In a victory for LGBTQ Americans, a federal appeals court delivered a blow to the Trump administration’s Justice Department, ruling that the 1964 Civil Rights Act prohibits anti-gay discrimination in the workplace.
In its ruling on Zarda vs. Altitude Express, the Second Circuit Court of Appeals, covering New York, Connecticut, and Vermont, argued that “a woman who is subject to an adverse employment action because she is attracted to women would have been treated differently if she had been a man who was attracted to women. We can therefore conclude that sexual orientation is a function of sex and, by extension, sexual orientation discrimination is a subset of sex discrimination.”
The Seventh Circuit Court reached a similar conclusion last year, becoming the first appeals court to argue that Title VII of the Civil Rights Act, which bars discrimination against employees based on “race, color, religion, sex, or national origin,” should be understood to protect LGBTQ Americans.

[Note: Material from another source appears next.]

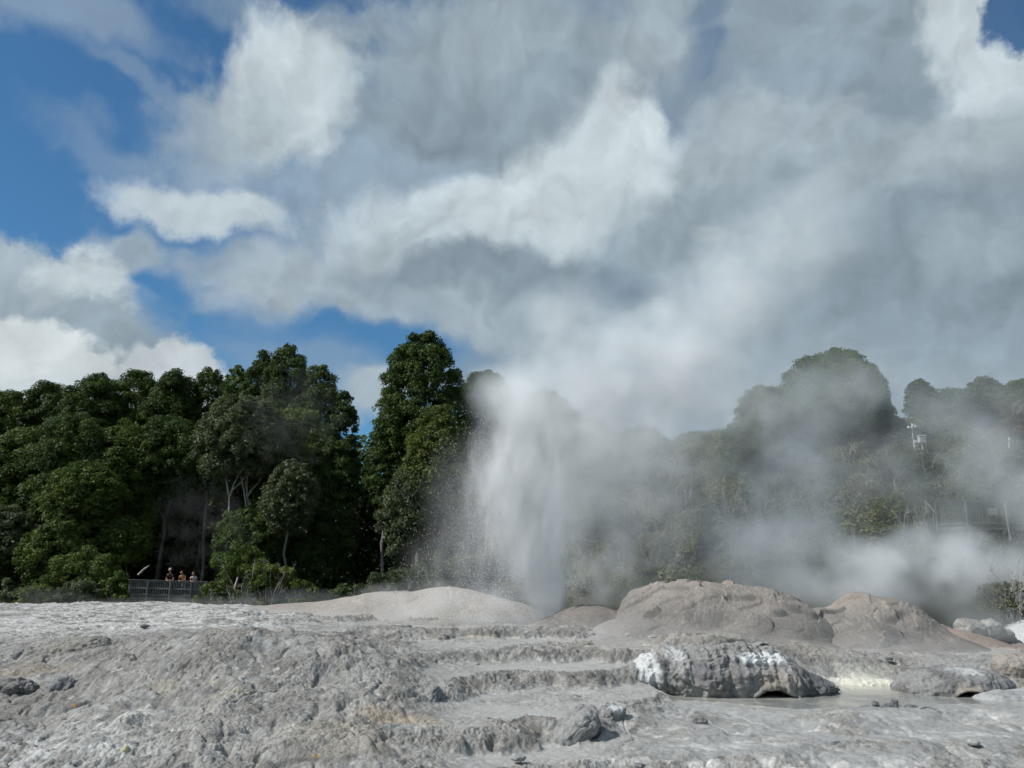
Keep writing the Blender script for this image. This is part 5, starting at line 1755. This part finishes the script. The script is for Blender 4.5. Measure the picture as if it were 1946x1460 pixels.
for px, py, rx, rz, ry, Y, d, rot in ((1290, 890, 270, 250, 1.8, 45.0, .26, 0), (1180, 860, 170, 230, 2.0, 40.5, .24, 0), (1650, 890, 320, 270, 1.8, 45.5, .15, 0), (1900, 900, 270, 250, 1.8, 45.5, .13, 0), (1600, 1090, 420, 110, 1.6, 43.0, .22, 0), (1230, 1135, 120, 55, 1.6, 38.8, .30, 0), (1480, 1125, 190, 60, 1.6, 39.0, .34, 0), (1650, 1140, 150, 60, 1.6, 38.6, .34, 0), (1820, 1150, 150, 60, 1.6, 39.2, .34, 0), (1570, 740, 330, 150, 1.8, 45.5, .13, 0), (1850, 960, 170, 100, 1.6, 46.5, .11, 0), (1870, 770, 240, 120, 1.8, 46.0, .11, 0), (1880, 1190, 110, 40, 1.4, 36.3, .22, 0)):
    puff('puff', VEIL, px, py, Y, rx, rz, ry, d, cl, -rot)
ms = empty('ground_mist', at(850, 1160, 36.6), label='thin mist blowing over the cream mound at the geyser foot', cat='mist', kind='stuff')
for px, py, rx, rz, ry, Y, d in ((830, 1145, 210, 48, 1.8, 36.8, .26), (950, 1150, 150, 56, 1.6, 36.2, .36), (720, 1168, 160, 26, 1.5, 36.5, .10)):
    puff('puff', THIN, px, py, Y, rx, rz, ry, d, ms)
ms = empty('ground_mist', at(330, 1150, 48), label='wisp of mist lying behind the white rim below the deck', cat='mist', kind='stuff')
for px, py, rx, rz, ry, Y, d in ((340, 1152, 260, 22, 1.8, 47.5, .12), (560, 1140, 140, 26, 1.6, 46.5, .10), (90, 1140, 90, 36, 1.6, 47.5, .06)):
    puff('puff', THIN, px, py, Y, rx, rz, ry, d, ms)
ms = empty('ground_mist', at(380, 1000, 53), label='faint bluish wisp in front of the shaded hollow in the forest', cat='mist', kind='stuff')
for px, py, rx, rz, ry, Y, d in ((385, 990, 130, 120, 1.6, 53.0, .022), (560, 790, 130, 130, 2.0, 53.5, .022)):
    puff('puff', THIN, px, py, Y, rx, rz, ry, d, ms)
ms = empty('ground_mist', at(1250, 1200, 31), label='thin steam drifting over the wet shelf before the mounds', cat='mist', kind='stuff')
for px, py, rx, rz, ry, Y, d in ((1120, 1195, 200, 34, 1.4, 32.0, .13), (1350, 1212, 180, 24, 1.2, 31.0, .10), (1590, 1290, 90, 40, 1.0, 27.5, .16), (1830, 1262, 140, 34, 1.2, 28.6, .12), (1700, 1225, 160, 26, 1.2, 31.0, .08)):
    puff('puff', THIN, px, py, Y, rx, rz, ry, d, ms)
print('steam', round(time.time() - T0, 1))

“There have now been two federal appeals courts to recognize what we’ve always known—that discrimination based on sexual orientation is in fact discrimination, and that there is no room for it in the workplace,” said Ria Tabacco Mar, staff attorney for the American Civil Liberties Union (ACLU), in a statement. “This decision is also a repudiation of the Trump administration’s Justice Department, which has insisted that LGBT discrimination is acceptable under federal law.”